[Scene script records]

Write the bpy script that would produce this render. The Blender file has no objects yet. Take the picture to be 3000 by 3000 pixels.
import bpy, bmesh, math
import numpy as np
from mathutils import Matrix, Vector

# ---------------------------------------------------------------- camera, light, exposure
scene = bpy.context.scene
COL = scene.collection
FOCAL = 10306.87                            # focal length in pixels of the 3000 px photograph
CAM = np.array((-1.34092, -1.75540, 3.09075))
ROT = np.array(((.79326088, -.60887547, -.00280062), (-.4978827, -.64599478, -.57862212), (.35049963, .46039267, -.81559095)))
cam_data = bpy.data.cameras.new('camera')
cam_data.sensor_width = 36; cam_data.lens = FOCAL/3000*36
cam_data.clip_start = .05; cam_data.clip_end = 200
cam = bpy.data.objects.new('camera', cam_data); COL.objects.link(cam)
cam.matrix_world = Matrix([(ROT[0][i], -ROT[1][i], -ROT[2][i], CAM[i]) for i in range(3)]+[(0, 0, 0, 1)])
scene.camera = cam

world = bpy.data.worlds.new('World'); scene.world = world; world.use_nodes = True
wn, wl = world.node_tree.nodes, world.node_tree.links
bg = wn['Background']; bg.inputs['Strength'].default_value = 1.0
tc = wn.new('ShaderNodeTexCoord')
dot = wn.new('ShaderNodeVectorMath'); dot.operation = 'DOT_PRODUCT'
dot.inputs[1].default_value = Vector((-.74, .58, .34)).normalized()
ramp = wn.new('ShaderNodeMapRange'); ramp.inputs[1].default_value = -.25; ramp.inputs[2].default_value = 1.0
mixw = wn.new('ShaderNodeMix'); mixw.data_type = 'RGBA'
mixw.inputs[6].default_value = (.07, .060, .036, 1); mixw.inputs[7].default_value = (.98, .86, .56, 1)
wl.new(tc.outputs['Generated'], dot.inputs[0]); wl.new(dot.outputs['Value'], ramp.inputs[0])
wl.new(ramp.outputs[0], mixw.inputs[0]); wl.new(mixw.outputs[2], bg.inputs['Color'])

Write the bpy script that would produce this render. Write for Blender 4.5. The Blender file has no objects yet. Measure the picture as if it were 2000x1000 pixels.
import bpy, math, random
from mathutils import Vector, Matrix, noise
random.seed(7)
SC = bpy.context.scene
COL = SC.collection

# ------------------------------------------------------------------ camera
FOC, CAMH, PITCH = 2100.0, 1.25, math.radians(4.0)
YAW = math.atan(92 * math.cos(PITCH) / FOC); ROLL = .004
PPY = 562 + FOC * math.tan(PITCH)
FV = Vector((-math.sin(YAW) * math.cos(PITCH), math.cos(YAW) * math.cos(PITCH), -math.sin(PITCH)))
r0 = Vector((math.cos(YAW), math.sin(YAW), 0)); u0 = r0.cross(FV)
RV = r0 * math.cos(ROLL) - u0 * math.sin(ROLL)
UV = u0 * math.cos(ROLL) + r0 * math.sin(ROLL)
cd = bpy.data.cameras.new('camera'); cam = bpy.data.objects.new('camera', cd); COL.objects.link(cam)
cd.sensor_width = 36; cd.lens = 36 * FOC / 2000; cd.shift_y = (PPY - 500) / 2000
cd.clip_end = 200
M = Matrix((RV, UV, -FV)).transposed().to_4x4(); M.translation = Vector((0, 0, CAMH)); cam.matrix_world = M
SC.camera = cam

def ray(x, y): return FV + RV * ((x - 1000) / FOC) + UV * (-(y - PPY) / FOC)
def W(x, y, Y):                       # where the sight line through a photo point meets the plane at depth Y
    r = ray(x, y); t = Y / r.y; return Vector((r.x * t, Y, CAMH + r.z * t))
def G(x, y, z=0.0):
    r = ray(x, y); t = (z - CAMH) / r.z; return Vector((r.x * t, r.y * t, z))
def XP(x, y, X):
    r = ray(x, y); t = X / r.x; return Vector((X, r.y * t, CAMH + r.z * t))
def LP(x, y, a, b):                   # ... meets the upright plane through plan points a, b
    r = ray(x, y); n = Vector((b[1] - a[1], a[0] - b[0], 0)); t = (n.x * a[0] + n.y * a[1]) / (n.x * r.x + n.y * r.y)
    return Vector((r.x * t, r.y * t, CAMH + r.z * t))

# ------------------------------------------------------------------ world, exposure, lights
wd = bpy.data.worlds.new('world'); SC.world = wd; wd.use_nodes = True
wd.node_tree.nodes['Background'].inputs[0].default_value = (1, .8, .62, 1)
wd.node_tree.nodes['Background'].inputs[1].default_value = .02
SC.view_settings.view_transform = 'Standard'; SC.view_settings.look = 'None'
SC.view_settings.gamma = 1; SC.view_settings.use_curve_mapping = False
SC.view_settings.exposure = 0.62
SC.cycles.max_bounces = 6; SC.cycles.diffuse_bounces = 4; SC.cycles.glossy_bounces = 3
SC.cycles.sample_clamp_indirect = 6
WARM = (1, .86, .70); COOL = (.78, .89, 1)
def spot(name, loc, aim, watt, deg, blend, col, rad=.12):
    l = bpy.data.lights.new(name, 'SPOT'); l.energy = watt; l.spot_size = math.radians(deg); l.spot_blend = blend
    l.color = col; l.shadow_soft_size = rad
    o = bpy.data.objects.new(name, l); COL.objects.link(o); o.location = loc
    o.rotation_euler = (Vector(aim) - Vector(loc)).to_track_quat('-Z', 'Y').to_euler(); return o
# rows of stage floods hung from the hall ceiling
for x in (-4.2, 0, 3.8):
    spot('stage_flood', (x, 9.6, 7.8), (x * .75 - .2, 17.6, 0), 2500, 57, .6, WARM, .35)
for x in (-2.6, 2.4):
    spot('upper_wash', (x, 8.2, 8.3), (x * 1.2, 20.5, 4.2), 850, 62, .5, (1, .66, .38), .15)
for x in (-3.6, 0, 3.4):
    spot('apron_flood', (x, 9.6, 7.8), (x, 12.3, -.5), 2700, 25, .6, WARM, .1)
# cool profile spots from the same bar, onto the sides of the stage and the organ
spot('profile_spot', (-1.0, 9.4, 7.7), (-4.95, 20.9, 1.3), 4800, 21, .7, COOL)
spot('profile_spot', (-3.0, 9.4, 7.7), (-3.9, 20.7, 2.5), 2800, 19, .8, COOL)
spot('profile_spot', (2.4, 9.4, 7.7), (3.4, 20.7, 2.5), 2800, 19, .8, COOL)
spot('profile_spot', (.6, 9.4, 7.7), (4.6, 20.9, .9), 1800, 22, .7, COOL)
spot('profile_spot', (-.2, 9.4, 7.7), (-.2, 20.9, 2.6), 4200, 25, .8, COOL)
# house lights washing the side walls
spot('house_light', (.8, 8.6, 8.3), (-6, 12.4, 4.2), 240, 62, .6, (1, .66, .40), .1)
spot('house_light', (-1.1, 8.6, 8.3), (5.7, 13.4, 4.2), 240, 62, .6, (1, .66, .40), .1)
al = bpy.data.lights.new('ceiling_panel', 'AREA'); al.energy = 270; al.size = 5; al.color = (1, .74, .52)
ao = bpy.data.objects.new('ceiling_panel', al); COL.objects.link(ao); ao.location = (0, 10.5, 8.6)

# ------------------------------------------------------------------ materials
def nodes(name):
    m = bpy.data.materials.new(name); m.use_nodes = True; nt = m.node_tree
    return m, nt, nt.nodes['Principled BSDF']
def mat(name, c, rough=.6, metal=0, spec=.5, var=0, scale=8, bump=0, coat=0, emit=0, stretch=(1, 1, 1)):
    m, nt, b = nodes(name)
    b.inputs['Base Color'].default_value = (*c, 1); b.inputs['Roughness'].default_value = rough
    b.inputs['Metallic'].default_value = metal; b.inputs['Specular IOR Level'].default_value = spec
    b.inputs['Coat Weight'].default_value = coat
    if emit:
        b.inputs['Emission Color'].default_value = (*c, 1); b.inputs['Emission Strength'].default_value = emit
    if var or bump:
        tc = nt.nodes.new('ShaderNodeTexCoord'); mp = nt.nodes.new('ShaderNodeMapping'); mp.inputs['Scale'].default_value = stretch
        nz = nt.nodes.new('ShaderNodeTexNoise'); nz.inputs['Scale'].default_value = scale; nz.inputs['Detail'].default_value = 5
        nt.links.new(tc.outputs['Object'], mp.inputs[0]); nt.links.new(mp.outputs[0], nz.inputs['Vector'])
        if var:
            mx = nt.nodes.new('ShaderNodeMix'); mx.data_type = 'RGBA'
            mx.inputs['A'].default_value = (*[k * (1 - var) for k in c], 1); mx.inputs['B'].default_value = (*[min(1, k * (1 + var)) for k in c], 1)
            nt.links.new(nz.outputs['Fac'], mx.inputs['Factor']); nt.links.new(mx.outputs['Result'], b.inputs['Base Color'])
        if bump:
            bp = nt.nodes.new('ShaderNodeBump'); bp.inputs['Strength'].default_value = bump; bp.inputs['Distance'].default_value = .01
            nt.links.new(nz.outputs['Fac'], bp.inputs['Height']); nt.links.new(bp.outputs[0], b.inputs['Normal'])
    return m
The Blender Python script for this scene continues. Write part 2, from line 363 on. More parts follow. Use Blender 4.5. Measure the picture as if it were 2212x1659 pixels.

[YOUR TASK]
Restate the first line and every line after it, word for word, stopping once the line with "COL = SC.collection" is done.

[THE RESULT]
Write the bpy script that would produce this render. The Blender file has no objects yet. Take the picture to be 3000 by 3000 pixels.
import bpy, bmesh, math
import numpy as np
from mathutils import Matrix, Vector

# ---------------------------------------------------------------- camera, light, exposure
scene = bpy.context.scene
COL = scene.collection
FOCAL = 10306.87                            # focal length in pixels of the 3000 px photograph
CAM = np.array((-1.34092, -1.75540, 3.09075))
ROT = np.array(((.79326088, -.60887547, -.00280062), (-.4978827, -.64599478, -.57862212), (.35049963, .46039267, -.81559095)))
cam_data = bpy.data.cameras.new('camera')
cam_data.sensor_width = 36; cam_data.lens = FOCAL/3000*36
cam_data.clip_start = .05; cam_data.clip_end = 200
cam = bpy.data.objects.new('camera', cam_data); COL.objects.link(cam)
cam.matrix_world = Matrix([(ROT[0][i], -ROT[1][i], -ROT[2][i], CAM[i]) for i in range(3)]+[(0, 0, 0, 1)])
scene.camera = cam

world = bpy.data.worlds.new('World'); scene.world = world; world.use_nodes = True
wn, wl = world.node_tree.nodes, world.node_tree.links
bg = wn['Background']; bg.inputs['Strength'].default_value = 1.0
tc = wn.new('ShaderNodeTexCoord')
dot = wn.new('ShaderNodeVectorMath'); dot.operation = 'DOT_PRODUCT'
dot.inputs[1].default_value = Vector((-.74, .58, .34)).normalized()
ramp = wn.new('ShaderNodeMapRange'); ramp.inputs[1].default_value = -.25; ramp.inputs[2].default_value = 1.0
mixw = wn.new('ShaderNodeMix'); mixw.data_type = 'RGBA'
mixw.inputs[6].default_value = (.07, .060, .036, 1); mixw.inputs[7].default_value = (.98, .86, .56, 1)
wl.new(tc.outputs['Generated'], dot.inputs[0]); wl.new(dot.outputs['Value'], ramp.inputs[0])
wl.new(ramp.outputs[0], mixw.inputs[0]); wl.new(mixw.outputs[2], bg.inputs['Color'])

Write the bpy script that would produce this render. Write for Blender 4.5. The Blender file has no objects yet. Measure the picture as if it were 2000x1000 pixels.
import bpy, math, random
from mathutils import Vector, Matrix, noise
random.seed(7)
SC = bpy.context.scene
COL = SC.collection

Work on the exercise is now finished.